わざわざ遠い八鹿まで来てもらうのは気の毒に思ったのだが、ご主人は養父の駅には行きにくいと言われ八鹿でいいとなった。私にとっては想い出の八鹿駅に立ってみたいので、都合が好かった。
3時発の電車で、このぶんなら明るいうちに八鹿に着き、運が良ければ、途中思い出の場所を通るかも知れない、と都合好く考えていたのだが、あいにく播但線は単線のワンマンカーのローカル線で、予想の倍ぐらい時間がかかった。
途中、もうずいぶん前にブログにある方が投稿された「天空の城」の竹田で停まり、風格ある黒く艶のある屋根瓦の屋敷と塀の下を流れる側溝に鯉が泳いでるのを眺めながら、この調子じゃ日が暮れてしまうな、と諦めたのだった。

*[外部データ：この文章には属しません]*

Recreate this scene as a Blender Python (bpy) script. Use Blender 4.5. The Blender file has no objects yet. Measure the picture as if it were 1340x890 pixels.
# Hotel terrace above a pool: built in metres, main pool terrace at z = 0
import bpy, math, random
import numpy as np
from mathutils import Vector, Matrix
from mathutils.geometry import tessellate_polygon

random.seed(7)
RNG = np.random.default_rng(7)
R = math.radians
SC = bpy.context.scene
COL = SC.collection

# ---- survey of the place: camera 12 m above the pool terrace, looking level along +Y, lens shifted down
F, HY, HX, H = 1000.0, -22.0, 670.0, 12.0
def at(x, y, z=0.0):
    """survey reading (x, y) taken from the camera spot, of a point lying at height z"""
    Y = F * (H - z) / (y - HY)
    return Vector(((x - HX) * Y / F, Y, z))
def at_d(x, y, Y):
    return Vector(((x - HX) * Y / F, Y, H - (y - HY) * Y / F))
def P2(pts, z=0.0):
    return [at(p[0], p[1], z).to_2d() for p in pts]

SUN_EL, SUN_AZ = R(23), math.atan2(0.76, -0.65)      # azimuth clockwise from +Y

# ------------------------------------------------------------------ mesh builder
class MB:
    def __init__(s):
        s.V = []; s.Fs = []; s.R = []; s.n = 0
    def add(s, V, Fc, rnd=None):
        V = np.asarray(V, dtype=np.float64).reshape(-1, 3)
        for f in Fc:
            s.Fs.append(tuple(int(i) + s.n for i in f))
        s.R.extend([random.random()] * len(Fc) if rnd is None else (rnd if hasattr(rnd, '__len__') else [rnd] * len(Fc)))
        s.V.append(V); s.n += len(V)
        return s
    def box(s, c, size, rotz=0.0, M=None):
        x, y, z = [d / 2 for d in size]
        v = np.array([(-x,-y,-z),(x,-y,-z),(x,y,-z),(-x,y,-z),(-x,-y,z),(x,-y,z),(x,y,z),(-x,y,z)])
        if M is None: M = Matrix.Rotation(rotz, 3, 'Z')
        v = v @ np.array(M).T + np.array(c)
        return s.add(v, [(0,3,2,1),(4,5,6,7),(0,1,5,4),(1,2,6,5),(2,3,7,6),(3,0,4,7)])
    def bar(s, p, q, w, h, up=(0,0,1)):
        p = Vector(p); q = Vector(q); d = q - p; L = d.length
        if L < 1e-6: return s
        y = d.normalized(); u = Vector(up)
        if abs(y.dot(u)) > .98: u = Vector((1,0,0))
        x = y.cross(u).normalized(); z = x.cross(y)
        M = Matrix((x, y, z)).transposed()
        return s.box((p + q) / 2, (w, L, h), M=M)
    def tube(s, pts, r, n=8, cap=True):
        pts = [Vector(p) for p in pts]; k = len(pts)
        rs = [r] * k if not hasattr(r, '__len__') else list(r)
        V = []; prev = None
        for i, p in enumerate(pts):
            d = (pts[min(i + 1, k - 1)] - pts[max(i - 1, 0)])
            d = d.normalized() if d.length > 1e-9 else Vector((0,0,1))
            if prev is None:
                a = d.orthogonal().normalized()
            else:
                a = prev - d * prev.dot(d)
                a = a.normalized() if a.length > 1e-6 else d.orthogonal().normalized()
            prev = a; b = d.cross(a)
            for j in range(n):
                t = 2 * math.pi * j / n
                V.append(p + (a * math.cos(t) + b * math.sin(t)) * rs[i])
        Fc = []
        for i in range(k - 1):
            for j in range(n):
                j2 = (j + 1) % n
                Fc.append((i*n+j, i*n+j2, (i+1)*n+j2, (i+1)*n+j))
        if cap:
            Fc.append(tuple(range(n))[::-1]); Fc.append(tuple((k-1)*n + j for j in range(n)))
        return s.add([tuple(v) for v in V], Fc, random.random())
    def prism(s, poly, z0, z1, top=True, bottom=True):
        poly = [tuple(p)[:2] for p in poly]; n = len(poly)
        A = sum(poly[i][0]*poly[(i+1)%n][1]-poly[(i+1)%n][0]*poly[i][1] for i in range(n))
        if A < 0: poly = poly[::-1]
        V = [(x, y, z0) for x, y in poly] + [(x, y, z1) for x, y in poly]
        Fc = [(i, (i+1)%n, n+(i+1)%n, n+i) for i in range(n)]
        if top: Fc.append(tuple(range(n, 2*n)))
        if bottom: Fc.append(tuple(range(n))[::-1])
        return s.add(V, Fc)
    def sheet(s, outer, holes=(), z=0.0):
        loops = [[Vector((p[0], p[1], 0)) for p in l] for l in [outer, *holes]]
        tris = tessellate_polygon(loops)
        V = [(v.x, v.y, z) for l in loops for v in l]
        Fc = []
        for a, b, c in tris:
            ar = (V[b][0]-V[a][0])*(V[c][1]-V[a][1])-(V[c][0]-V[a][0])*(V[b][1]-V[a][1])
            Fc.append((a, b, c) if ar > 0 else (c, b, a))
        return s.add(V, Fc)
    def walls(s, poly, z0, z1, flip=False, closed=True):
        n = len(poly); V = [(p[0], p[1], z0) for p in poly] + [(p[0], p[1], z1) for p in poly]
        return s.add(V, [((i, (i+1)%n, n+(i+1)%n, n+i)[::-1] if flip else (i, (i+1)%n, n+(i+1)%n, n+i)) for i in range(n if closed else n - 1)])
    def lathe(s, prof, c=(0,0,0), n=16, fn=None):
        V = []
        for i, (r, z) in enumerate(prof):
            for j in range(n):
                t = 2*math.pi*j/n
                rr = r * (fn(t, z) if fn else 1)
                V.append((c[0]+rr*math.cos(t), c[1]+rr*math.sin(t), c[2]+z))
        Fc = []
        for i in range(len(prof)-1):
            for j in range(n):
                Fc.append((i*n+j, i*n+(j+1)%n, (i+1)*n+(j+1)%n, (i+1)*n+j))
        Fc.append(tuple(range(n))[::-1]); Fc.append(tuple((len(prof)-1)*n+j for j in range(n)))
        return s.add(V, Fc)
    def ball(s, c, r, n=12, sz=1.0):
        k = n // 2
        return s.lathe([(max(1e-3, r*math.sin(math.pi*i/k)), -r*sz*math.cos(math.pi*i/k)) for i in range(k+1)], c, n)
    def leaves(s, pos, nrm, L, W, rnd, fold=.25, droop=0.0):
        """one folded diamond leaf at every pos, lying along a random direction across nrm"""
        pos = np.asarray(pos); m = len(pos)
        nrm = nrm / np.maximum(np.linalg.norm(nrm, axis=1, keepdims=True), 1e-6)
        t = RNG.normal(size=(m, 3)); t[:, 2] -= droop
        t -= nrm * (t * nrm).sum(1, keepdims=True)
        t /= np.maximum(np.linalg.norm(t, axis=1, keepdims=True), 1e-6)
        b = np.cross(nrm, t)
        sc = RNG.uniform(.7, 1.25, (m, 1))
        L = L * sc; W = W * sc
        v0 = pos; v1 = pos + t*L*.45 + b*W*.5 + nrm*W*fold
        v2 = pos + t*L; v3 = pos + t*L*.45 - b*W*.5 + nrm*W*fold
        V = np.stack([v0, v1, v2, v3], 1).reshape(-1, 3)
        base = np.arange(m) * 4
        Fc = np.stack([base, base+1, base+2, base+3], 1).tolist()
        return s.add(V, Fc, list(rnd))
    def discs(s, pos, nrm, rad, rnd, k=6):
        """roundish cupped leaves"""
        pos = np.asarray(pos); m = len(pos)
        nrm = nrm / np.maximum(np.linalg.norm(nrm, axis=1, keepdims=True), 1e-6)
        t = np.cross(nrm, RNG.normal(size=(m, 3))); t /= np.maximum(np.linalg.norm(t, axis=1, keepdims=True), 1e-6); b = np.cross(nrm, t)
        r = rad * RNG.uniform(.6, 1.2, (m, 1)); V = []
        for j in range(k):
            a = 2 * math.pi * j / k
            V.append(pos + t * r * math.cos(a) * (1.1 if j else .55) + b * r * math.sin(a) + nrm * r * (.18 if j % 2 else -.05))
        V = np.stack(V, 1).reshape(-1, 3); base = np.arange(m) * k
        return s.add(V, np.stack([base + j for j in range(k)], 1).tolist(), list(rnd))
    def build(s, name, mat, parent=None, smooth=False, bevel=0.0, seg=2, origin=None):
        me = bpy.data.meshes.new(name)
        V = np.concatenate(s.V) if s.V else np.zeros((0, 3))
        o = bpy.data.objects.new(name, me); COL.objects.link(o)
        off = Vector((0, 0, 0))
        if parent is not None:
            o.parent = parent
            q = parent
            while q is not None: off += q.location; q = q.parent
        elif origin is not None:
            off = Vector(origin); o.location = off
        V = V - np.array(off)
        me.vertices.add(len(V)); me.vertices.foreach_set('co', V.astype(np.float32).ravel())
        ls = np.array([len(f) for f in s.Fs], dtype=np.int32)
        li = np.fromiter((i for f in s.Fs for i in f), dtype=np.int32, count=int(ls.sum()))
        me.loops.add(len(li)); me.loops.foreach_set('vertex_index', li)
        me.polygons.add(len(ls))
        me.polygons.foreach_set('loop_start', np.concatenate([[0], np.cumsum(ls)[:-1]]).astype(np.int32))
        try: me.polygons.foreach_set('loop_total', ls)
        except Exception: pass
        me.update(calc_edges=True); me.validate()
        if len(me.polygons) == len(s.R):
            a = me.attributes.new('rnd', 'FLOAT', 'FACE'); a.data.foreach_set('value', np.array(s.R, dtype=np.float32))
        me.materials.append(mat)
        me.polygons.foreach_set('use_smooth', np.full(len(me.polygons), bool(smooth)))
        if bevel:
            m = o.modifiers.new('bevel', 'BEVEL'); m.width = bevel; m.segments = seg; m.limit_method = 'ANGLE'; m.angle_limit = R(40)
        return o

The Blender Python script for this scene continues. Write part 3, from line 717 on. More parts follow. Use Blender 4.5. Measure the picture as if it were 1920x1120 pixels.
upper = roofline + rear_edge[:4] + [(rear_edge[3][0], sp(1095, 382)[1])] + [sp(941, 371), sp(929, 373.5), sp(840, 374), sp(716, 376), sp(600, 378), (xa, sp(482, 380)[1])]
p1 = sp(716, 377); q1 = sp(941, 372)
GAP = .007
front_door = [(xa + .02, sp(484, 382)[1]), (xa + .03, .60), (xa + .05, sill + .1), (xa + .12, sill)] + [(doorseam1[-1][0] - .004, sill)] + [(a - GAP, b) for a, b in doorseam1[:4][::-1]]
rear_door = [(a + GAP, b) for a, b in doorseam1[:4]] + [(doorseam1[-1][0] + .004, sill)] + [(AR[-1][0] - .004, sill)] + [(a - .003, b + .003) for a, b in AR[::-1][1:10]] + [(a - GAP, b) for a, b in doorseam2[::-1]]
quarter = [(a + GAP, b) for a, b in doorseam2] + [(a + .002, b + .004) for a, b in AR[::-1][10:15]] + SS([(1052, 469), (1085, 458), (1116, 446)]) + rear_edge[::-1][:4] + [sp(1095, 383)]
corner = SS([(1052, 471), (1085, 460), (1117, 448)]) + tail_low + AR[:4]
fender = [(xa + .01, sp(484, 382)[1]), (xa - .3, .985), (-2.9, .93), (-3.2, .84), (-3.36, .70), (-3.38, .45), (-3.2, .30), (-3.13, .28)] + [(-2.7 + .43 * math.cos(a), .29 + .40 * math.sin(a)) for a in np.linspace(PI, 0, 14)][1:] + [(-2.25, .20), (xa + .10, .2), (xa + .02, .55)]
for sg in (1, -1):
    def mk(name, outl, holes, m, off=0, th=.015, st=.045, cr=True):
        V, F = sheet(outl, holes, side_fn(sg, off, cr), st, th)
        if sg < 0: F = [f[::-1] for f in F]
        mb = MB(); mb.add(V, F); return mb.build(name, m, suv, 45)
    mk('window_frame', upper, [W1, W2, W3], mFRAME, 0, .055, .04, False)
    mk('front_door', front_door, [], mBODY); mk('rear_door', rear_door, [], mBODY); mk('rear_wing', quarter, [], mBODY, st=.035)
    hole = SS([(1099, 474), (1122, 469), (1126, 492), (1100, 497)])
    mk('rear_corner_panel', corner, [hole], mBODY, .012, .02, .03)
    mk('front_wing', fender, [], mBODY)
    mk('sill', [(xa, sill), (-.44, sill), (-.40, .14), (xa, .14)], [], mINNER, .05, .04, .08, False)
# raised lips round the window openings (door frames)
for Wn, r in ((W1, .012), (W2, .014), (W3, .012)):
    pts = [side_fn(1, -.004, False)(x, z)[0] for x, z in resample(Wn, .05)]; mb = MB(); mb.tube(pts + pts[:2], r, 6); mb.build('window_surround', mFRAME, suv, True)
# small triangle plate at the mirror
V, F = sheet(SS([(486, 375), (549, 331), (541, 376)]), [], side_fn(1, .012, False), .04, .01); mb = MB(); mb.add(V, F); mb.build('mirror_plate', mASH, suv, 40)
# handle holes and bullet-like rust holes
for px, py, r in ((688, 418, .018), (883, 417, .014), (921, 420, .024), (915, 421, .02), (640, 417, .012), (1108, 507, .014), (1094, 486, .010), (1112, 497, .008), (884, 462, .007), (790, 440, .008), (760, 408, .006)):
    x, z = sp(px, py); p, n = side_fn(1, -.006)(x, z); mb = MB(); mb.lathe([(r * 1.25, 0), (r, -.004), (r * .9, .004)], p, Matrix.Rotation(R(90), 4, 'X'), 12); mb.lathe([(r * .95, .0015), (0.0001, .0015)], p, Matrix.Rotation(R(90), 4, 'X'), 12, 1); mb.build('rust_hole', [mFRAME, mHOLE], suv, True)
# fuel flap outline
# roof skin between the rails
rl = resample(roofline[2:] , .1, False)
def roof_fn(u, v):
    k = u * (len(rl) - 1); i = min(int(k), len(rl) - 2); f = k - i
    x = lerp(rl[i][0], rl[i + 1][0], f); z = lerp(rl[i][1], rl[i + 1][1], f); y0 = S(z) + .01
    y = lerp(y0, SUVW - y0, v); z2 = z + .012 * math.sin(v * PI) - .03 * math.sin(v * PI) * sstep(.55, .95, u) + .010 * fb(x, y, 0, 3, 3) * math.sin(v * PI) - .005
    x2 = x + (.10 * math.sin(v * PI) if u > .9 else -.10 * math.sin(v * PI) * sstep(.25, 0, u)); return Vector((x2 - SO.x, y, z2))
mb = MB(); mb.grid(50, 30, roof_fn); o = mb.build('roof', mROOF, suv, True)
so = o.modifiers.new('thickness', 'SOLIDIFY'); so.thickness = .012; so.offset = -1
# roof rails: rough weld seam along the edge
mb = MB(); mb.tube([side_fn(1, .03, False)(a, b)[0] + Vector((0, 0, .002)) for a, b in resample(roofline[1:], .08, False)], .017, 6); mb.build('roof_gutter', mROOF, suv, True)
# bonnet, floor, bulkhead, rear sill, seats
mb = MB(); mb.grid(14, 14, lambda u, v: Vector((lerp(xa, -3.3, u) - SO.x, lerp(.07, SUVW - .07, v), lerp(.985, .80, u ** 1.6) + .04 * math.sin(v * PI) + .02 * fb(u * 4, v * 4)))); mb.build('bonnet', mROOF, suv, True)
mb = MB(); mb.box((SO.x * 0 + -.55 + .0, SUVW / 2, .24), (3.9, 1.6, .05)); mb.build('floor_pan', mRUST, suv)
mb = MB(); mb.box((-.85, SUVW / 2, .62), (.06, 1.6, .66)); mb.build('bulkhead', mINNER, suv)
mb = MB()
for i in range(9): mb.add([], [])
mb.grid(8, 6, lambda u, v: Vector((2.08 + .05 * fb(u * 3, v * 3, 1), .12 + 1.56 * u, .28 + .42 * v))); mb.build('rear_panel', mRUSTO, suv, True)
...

生野に近づくほどに両側に山が迫り、この路線がこんなにも山道を走ることなど全く予想していず、山並みは遠くにあり平坦な田んぼの中を走るとばかり思い込んでいた記憶を修正しなければならなかった。
生野は平安時代から江戸にかけ豊富に銀を産出し日本で有数の銀鉱山で有名だった。
「おおえやま、いくののみちのとおければ、まだふみもみず、天の橋立」
小倉百人一首の第60首、小式部内侍(こしきぶのないし)の歌。
小式部内侍は和泉式部の娘で幼い頃から和歌の才があると有名だったが、陰で、母親の和泉式部が代作してるのでは、と噂をたてられた。ある日、和泉式部が丹波へ行って留守中に、小式部内侍が歌会に呼ばれ、とある歌人が、代作をしてくれるはずの母親が不在で、使いも戻って来ず、さぞお困りでしょうな、といやみを言って通り過ぎようとしたところを、小式部内侍は袖を掴まえ、即興でこの歌を詠んだ。その才能に驚き、嫌味を言った主は返歌どころか声も出せず逃げ去ったという。
この歌とそれを詠んだ才能がすごいのは、生野という地名と「行く」の野道を掛け、さらに天橋立を踏んではいない、「踏む」と「文」を掛け、母からの文なんて見てもいませんわ、なにをお門違いをおっしゃるのでしょう、とぴしゃりと嫌味な奴を叩き伏せ、即興でそれをやった美事さにある。この噂がひろまり、小式部内侍の評判はいや増しに高まったという。